Rain, shine or dust storm: Ontonagon Marine delivers in Iraq
Published Friday, November 3, 2006 3:26:40 PM Central Time

HADITHA, Iraq -- The U.S. Postal Service has a saying -- "rain or shine." They guarantee mail will be delivered even when Mother Nature is at her worst, but there's a small group of Marines taking this mantra to new heights.

The mail clerks of the Hawaii-based 2nd Battalion, 3rd Marine Regiment don't care if it's raining bullets in Haditha, a city of 30,000 in Iraq's Al Anbar province, where 2nd Battalion is currently deployed. They ensure Marines get their mail.

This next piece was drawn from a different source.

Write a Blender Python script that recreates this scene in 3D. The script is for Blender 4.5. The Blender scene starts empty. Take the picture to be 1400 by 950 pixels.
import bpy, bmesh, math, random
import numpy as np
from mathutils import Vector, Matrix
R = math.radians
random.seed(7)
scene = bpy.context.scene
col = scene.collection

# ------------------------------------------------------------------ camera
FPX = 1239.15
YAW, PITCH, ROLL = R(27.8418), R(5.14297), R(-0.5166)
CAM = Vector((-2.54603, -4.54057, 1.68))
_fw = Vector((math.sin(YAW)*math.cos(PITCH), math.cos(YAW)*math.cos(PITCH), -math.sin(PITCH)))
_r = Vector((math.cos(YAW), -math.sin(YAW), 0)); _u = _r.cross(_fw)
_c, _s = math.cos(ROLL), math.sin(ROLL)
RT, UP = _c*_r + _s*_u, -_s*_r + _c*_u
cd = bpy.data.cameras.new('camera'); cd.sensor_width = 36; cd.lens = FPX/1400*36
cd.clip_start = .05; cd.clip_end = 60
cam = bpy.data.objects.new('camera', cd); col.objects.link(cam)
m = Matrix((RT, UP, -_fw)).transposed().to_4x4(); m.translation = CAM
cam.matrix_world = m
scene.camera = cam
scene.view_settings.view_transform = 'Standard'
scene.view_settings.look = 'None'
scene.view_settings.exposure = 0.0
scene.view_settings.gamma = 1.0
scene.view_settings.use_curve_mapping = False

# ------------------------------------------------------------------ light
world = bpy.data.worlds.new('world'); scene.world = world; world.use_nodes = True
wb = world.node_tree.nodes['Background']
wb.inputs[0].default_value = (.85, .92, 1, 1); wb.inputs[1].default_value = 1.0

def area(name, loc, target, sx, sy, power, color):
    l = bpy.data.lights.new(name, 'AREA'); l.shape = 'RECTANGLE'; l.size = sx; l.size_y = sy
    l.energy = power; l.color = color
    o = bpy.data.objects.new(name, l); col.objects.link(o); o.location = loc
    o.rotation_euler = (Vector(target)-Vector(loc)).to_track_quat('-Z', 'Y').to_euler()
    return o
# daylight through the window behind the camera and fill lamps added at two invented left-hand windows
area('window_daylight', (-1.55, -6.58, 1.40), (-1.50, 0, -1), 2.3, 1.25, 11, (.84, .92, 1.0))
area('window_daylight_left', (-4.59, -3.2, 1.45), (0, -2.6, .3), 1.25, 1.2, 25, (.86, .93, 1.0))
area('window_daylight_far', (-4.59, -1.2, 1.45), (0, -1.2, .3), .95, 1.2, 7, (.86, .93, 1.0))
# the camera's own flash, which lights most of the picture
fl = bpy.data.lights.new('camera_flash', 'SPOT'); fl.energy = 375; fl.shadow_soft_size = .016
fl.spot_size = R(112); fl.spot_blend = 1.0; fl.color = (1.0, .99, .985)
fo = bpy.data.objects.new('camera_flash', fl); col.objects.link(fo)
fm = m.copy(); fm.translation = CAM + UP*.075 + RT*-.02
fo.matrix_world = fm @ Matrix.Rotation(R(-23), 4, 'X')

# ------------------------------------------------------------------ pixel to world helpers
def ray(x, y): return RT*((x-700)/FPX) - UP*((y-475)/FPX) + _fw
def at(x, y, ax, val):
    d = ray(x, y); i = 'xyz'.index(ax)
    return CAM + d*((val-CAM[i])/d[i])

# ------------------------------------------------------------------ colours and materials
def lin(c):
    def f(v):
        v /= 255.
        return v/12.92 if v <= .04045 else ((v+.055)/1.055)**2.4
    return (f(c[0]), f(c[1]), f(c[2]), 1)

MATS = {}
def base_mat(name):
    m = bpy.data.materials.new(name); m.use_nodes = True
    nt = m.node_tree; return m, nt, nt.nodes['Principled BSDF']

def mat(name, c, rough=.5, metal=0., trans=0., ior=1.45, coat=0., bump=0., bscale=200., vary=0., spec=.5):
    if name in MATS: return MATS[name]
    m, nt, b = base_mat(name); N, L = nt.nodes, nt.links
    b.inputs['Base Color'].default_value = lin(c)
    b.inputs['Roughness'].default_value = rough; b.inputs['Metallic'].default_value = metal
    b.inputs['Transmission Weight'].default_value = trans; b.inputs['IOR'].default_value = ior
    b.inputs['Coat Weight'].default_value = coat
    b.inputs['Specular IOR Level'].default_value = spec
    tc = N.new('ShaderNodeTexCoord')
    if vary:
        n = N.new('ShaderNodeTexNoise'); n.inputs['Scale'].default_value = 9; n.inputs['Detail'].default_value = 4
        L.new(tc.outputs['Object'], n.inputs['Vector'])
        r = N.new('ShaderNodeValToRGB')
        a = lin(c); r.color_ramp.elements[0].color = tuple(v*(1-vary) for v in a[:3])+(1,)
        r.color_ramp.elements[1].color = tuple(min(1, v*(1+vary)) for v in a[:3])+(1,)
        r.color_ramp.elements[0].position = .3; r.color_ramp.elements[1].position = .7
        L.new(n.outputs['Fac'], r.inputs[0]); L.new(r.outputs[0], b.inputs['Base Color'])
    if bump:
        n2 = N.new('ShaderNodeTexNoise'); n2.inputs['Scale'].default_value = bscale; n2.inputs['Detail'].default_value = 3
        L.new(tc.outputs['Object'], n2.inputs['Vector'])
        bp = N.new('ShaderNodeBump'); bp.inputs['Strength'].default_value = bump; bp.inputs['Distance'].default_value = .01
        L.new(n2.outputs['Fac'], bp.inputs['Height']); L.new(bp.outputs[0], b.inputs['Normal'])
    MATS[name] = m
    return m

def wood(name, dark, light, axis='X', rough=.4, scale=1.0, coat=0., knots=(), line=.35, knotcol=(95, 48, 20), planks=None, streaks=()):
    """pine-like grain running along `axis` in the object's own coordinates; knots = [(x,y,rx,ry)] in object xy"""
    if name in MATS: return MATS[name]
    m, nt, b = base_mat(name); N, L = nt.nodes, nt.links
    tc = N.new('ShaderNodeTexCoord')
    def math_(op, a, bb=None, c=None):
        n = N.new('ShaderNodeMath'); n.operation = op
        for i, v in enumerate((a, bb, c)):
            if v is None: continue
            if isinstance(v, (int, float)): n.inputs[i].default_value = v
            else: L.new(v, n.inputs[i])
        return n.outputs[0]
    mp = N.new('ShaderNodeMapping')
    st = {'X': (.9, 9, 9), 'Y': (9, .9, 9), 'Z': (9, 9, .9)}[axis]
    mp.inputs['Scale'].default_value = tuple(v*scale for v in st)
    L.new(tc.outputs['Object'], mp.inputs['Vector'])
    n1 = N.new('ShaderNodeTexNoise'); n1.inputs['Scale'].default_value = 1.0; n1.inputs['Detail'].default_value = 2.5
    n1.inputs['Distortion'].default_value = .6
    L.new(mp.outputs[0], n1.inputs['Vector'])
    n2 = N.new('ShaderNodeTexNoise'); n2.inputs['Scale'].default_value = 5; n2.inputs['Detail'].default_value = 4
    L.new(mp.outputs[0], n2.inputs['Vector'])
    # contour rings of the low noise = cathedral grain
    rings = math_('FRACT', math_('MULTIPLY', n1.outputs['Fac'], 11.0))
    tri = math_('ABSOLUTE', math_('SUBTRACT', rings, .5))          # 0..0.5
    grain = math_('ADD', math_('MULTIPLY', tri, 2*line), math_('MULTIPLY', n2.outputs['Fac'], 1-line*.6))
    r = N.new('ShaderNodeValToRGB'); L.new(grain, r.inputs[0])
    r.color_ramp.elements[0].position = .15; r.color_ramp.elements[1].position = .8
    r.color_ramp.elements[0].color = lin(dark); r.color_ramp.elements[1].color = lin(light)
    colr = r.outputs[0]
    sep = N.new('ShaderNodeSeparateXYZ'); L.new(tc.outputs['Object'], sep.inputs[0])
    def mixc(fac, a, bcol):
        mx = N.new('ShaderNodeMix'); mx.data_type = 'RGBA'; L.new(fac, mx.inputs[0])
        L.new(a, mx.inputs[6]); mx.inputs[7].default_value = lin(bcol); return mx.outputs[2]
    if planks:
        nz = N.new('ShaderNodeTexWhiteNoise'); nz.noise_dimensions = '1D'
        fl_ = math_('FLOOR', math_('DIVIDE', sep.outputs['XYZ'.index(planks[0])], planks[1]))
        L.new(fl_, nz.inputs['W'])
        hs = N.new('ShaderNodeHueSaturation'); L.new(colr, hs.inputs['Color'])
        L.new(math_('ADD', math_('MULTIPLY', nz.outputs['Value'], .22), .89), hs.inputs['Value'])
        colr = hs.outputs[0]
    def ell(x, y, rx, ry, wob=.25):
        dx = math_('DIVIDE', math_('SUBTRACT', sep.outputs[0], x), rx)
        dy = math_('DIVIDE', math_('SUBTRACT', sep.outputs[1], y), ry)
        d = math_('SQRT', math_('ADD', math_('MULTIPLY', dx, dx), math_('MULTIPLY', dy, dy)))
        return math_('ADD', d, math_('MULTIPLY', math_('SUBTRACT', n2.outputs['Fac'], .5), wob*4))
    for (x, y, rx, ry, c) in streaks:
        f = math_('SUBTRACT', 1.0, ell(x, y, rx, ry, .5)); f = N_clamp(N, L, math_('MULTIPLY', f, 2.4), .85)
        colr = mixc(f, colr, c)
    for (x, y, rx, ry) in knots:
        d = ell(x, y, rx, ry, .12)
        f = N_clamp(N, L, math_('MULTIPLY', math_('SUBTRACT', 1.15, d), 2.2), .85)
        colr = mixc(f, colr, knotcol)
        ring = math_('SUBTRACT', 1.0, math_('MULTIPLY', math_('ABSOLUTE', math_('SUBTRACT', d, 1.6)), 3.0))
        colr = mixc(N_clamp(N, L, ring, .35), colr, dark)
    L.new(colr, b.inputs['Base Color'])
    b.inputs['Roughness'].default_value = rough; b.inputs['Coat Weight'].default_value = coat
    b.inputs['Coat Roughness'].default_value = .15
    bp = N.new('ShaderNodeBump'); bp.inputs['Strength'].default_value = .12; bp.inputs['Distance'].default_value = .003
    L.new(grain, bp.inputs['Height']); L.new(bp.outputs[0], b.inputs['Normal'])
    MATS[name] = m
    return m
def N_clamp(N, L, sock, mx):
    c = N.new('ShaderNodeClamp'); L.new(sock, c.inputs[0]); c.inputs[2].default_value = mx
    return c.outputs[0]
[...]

Processing more than 12,000 pounds of incoming mail per week, Cpl. Timothy W. Brown Jr. and Lance Cpl. David M. Sirvio make up the link that connects Marines serving in this war-torn country to their loved ones back home.

"Mail is a key element for keeping guys in the fight. It boosts morale just knowing that there are people back home thinking about us and supporting us," said Brown, a 22-year-old native of Roseville, Mich.

Both Brown and Sirvio are infantrymen by trade and served in Afghanistan, supporting Operation Enduring Freedom in 2005 with 2nd Battalion, so they have first hand experience as to how it feels to get a package full of life's little comforts from a loved one back home.

"This is a complete 180 from doing grunt stuff, but I really enjoy what I'm doing here. Instead of being in the fight, my job now helps everyone else stay in the fight," said Brown.

The mail clerks of 2nd Battalion are on call for incoming mail 24-hours-a-day, seven-days-a-week and often work well into the night just to ensure the Marines get their mail.

But according to Sirvio, all the hard work is worth it.

"Working in the mail room makes it pretty hard not to be in a good mood all the time," said Sirvio, a 21-year-old native of Ontonagon, Mich. "Guys come in here who have been out patrolling and fighting for a while, and as soon as they see their name on a package they get a huge smile on their face."

One Marine in particular is exceedingly excited every time he goes to the mailroom.

Cpl. Michael Bales, a 21-year-old native of Mt. Vernon, Texas, visits the mailroom whenever he hears that a new load of mail has arrived.

Bales' wife is 13 weeks pregnant with their first child, and sends him ultrasound photos, calendars with important dates in the pregnancy and photos of the young couple's family.

Although he can't physically be there for his wife while she goes through the pregnancy, all the "care packages" -- what Marines call packages from home -- make him feel as close to her as possible, said Bales, a field radio operator.

"The calendar my wife sent me was awesome. Everyday it said something like "morning sickness" or "baby kicked," said Bales. "I can't be there firsthand to help her through the pregnancy, but because of all the mail and updates I'm getting, I feel like I'm as involved as I possibly could be."

Brown began to notice Bales' enthusiasm for mail and started keeping the to-be father's mail off to the side so it would be easier to get at when he came asking.

"It definitely makes me feel good that Bales can rely on us to get him the pictures of his child before it's born," said Brown.

Along with hundreds of care packages delivered weekly, the mail clerks are seeing the impact of a relatively new program called Moto Mail.

Moto Mail was developed to give Marines' families a much faster way of getting a letter delivered to the Marines. With an average delivery time of 12 hours to two days, a Moto Mail message is typed on the family member's computer and sent electronically to post offices overseas. From there, the receiving post office can print the message, seal it, and deliver it, just like a regular letter.

"Moto mail gets here a lot faster than regular mail, which is good for the guys on the front lines," said Sirvio. "They get to hear from their family and friends much faster."

While hearing from family and friends back home may not save lives directly, the Marines of 2nd Battalion say that hearing from their families on a regular basis helps them focus on their task at hand instead of worrying about what's happening on the home front.

"If you get that care package, letter or Moto Mail you know what's going on back home, and when you go out on patrol you're not thinking about that stuff as much. Your mind is much more in the game which makes everybody perform better," said Sirvio.

While Brown will probably never meet all the people whose packages he sorts, he is grateful that they are making him so busy, said Brown.

"I hope all the families continue to send so much stuff, because it really does make a difference to everyone out here," said Brown.